Daarna laat Múr er geen gras meer over groeien en gaat in vier korte nummers de spreekwoordelijke keiharde metalen bijl erin zoals in het compact samengebalde Frelsari (Heiland). Ihsahn-fans zullen de IJslandse grunts, die door merg en been heen gaan, zeer waarderen en beschouwen Solstarfir voortaan als wat gekerm over een uitgedoofde vulkaan. Toch gaat het bij Múr net even wat anders. Met Vitrun (overwintering) bijvoorbeeld. Hier vormen de synthetische klanken van de toetsen tussendoor voor een geheel andere insteek en contrasteert fraai met de onregelmatige maatsoort die door de hakkende gitaren keurig in tweeën wordt gespleten. Hier wil ik Aziola Cry en Collapse op “Ἀνάγκη” als specifieke referenties noemen en de naam Leprous mag in dit rijtje ook zeker niet ontbreken.
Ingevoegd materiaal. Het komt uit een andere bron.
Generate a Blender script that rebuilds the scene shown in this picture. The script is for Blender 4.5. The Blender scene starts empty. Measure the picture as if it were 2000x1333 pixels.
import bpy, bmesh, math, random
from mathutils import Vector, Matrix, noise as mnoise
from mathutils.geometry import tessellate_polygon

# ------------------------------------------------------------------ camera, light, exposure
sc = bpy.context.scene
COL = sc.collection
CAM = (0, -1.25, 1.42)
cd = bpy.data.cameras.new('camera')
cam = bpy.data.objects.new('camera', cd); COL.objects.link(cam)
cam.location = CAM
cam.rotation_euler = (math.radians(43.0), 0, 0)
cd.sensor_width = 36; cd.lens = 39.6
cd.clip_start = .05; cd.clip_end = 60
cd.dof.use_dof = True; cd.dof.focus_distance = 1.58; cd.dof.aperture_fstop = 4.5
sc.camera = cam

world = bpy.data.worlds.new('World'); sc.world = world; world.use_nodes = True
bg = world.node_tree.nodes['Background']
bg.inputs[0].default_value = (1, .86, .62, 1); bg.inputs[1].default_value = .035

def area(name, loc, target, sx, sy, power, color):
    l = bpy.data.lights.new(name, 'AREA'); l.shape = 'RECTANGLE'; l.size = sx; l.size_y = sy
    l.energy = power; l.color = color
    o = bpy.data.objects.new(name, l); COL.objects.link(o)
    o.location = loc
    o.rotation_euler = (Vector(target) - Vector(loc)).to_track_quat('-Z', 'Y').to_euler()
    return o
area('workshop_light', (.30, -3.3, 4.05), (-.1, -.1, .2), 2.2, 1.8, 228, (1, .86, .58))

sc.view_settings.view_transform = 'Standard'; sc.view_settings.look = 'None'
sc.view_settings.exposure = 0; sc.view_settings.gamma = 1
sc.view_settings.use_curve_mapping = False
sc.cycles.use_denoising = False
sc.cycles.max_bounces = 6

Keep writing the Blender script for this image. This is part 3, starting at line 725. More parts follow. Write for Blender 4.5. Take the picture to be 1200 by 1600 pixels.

Van de vier lange nummers, die mij allemaal zeer bekoren, is Heimslitt, wat zoiets betekent als apocalyps, mijn favoriet. Het einde van de wereld wordt daarmee op confronterende wijze muzikaal verwoord. In elf minuten bouwt Múr een waanzinnige instrumentale spanningsboog op, die start met dragende toetsen gehuld in flarden rook met een indringende zwavellucht. Zodra Ívar Klausen (net zoals in het nummer Iowa van Slipknot) aan de logge ploffende bassnaren gaat plukken, nemen de zware metalgitaren van Hilmir Árnason en Jón Ísak Ragnarsson het gedreun heerlijk over en horen we postmetal van een hoog niveau.
Múr is een zeer interessante nieuwe band, bij wie het gebruik van synthesizers in snoeiharde metal verrassend goed werkt. Toetsenist Kári Haraldsson heeft, hoe jong ook, al ervaring met filmmuziek schrijven. Terwijl hij de keytar transformeert tot een onheilspellend wapen van duistere klanken, zorgt hij met zijn unieke mix aan texturen en soundscapes zo af en toe ook voor wat lichtheid in het geheel. Verwikkeld in deze rauw emotionele intensiteit zorgen de twee uitstekende gitaristen Múr voor een muur van geluid. Múr betekent namelijk niet voor niets Muur, maar die vertaling had je denk ik niet nodig.